== Data provided ==
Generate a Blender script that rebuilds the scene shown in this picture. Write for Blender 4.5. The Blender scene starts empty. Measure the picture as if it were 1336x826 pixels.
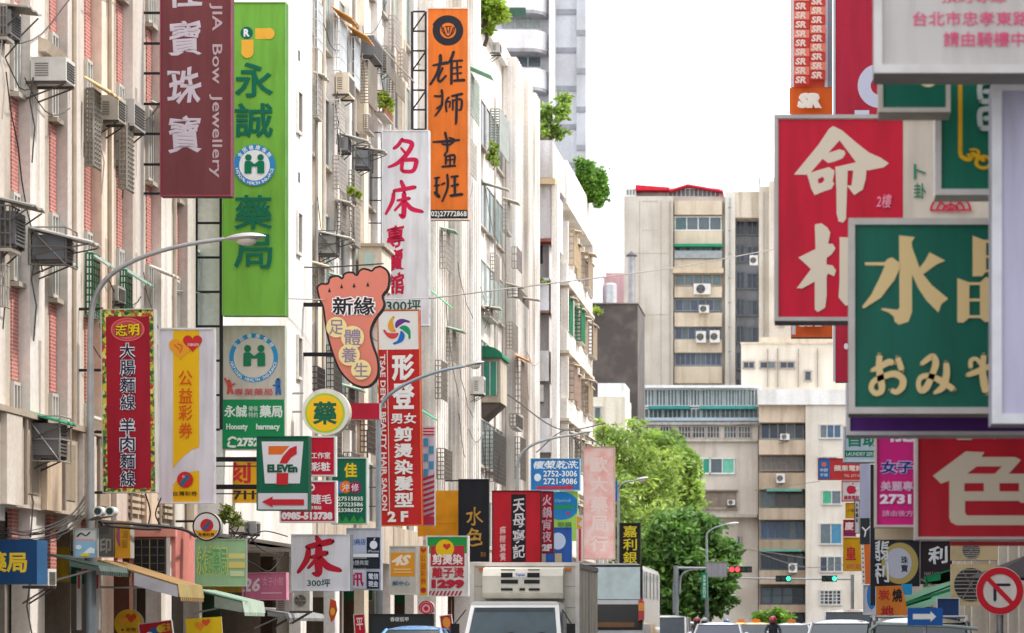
import bpy, math, random
from mathutils import Vector, Matrix, noise
random.seed(7)
sc = bpy.context.scene
COL = sc.collection
R = math.radians
# ---------------------------------------------------------------- camera (100 mm lens, low street view looking down +Y)
F, XV, YH, CZ = 3711.0, 1073.0, 818.0, 1.25      # focal length in photo pixels, vanishing point, eye height
cd = bpy.data.cameras.new('camera'); cam = bpy.data.objects.new('camera', cd); COL.objects.link(cam)
cam.location = (0, 0, CZ); cam.rotation_euler = (R(90), 0, 0)
cd.lens = 100; cd.sensor_width = 36; cd.shift_x = -(XV-668)/1336; cd.shift_y = (YH-413)/1336
cd.clip_start = 1; cd.clip_end = 3000
cd.dof.use_dof = True; cd.dof.focus_distance = 66; cd.dof.aperture_fstop = 2.4
sc.camera = cam
sc.view_settings.view_transform = 'Standard'; sc.view_settings.look = 'None'
sc.view_settings.exposure = 0.9; sc.view_settings.gamma = 1
# ---------------------------------------------------------------- sky and sun
HAZE = 0
SUN_AZ, SUN_EL = 78, 56      # azimuth clockwise from +Y
w = bpy.data.worlds.new('World'); sc.world = w; w.use_nodes = True
nt = w.node_tree; bg = nt.nodes['Background']
sky = nt.nodes.new('ShaderNodeTexSky'); sky.sky_type = 'NISHITA'; sky.sun_disc = False
sky.sun_elevation = R(SUN_EL); sky.sun_rotation = R(SUN_AZ); sky.dust_density = 4; sky.air_density = 1.0
mx = nt.nodes.new('ShaderNodeMix'); mx.data_type = 'RGBA'; mx.inputs[0].default_value = 0.86
tcw = nt.nodes.new('ShaderNodeTexCoord'); nzw = nt.nodes.new('ShaderNodeTexNoise'); nzw.inputs['Scale'].default_value = 1.6; nzw.inputs['Detail'].default_value = 4
rpw = nt.nodes.new('ShaderNodeValToRGB')
rpw.color_ramp.elements[0].position = .3; rpw.color_ramp.elements[0].color = (8.1, 8.35, 8.9, 1)
rpw.color_ramp.elements[1].position = .7; rpw.color_ramp.elements[1].color = (9.5, 9.6, 9.9, 1)
nt.links.new(tcw.outputs['Generated'], nzw.inputs['Vector']); nt.links.new(nzw.outputs['Fac'], rpw.inputs['Fac'])
nt.links.new(sky.outputs[0], mx.inputs['A']); nt.links.new(rpw.outputs[0], mx.inputs['B'])
nt.links.new(mx.outputs['Result'], bg.inputs[0]); bg.inputs[1].default_value = 0.135
sl = bpy.data.lights.new('sun', 'SUN'); sl.energy = 2.3; sl.angle = R(4); sl.color = (1, .95, .88)
so = bpy.data.objects.new('sun', sl); COL.objects.link(so)
sd = Vector((math.sin(R(SUN_AZ))*math.cos(R(SUN_EL)), math.cos(R(SUN_AZ))*math.cos(R(SUN_EL)), math.sin(R(SUN_EL))))
so.rotation_euler = sd.to_track_quat('Z', 'Y').to_euler(); so.location = (0, 0, 80)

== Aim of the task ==
Copy the material above exactly and drop the pictures.

== Problem solution ==
Generate a Blender script that rebuilds the scene shown in this picture. Write for Blender 4.5. The Blender scene starts empty. Measure the picture as if it were 1336x826 pixels.
import bpy, math, random
from mathutils import Vector, Matrix, noise
random.seed(7)
sc = bpy.context.scene
COL = sc.collection
R = math.radians
# ---------------------------------------------------------------- camera (100 mm lens, low street view looking down +Y)
F, XV, YH, CZ = 3711.0, 1073.0, 818.0, 1.25      # focal length in photo pixels, vanishing point, eye height
cd = bpy.data.cameras.new('camera'); cam = bpy.data.objects.new('camera', cd); COL.objects.link(cam)
cam.location = (0, 0, CZ); cam.rotation_euler = (R(90), 0, 0)
cd.lens = 100; cd.sensor_width = 36; cd.shift_x = -(XV-668)/1336; cd.shift_y = (YH-413)/1336
cd.clip_start = 1; cd.clip_end = 3000
cd.dof.use_dof = True; cd.dof.focus_distance = 66; cd.dof.aperture_fstop = 2.4
sc.camera = cam
sc.view_settings.view_transform = 'Standard'; sc.view_settings.look = 'None'
sc.view_settings.exposure = 0.9; sc.view_settings.gamma = 1
# ---------------------------------------------------------------- sky and sun
HAZE = 0
SUN_AZ, SUN_EL = 78, 56      # azimuth clockwise from +Y
w = bpy.data.worlds.new('World'); sc.world = w; w.use_nodes = True
nt = w.node_tree; bg = nt.nodes['Background']
sky = nt.nodes.new('ShaderNodeTexSky'); sky.sky_type = 'NISHITA'; sky.sun_disc = False
sky.sun_elevation = R(SUN_EL); sky.sun_rotation = R(SUN_AZ); sky.dust_density = 4; sky.air_density = 1.0
mx = nt.nodes.new('ShaderNodeMix'); mx.data_type = 'RGBA'; mx.inputs[0].default_value = 0.86
tcw = nt.nodes.new('ShaderNodeTexCoord'); nzw = nt.nodes.new('ShaderNodeTexNoise'); nzw.inputs['Scale'].default_value = 1.6; nzw.inputs['Detail'].default_value = 4
rpw = nt.nodes.new('ShaderNodeValToRGB')
rpw.color_ramp.elements[0].position = .3; rpw.color_ramp.elements[0].color = (8.1, 8.35, 8.9, 1)
rpw.color_ramp.elements[1].position = .7; rpw.color_ramp.elements[1].color = (9.5, 9.6, 9.9, 1)
nt.links.new(tcw.outputs['Generated'], nzw.inputs['Vector']); nt.links.new(nzw.outputs['Fac'], rpw.inputs['Fac'])
nt.links.new(sky.outputs[0], mx.inputs['A']); nt.links.new(rpw.outputs[0], mx.inputs['B'])
nt.links.new(mx.outputs['Result'], bg.inputs[0]); bg.inputs[1].default_value = 0.135
sl = bpy.data.lights.new('sun', 'SUN'); sl.energy = 2.3; sl.angle = R(4); sl.color = (1, .95, .88)
so = bpy.data.objects.new('sun', sl); COL.objects.link(so)
sd = Vector((math.sin(R(SUN_AZ))*math.cos(R(SUN_EL)), math.cos(R(SUN_AZ))*math.cos(R(SUN_EL)), math.sin(R(SUN_EL))))
so.rotation_euler = sd.to_track_quat('Z', 'Y').to_euler(); so.location = (0, 0, 80)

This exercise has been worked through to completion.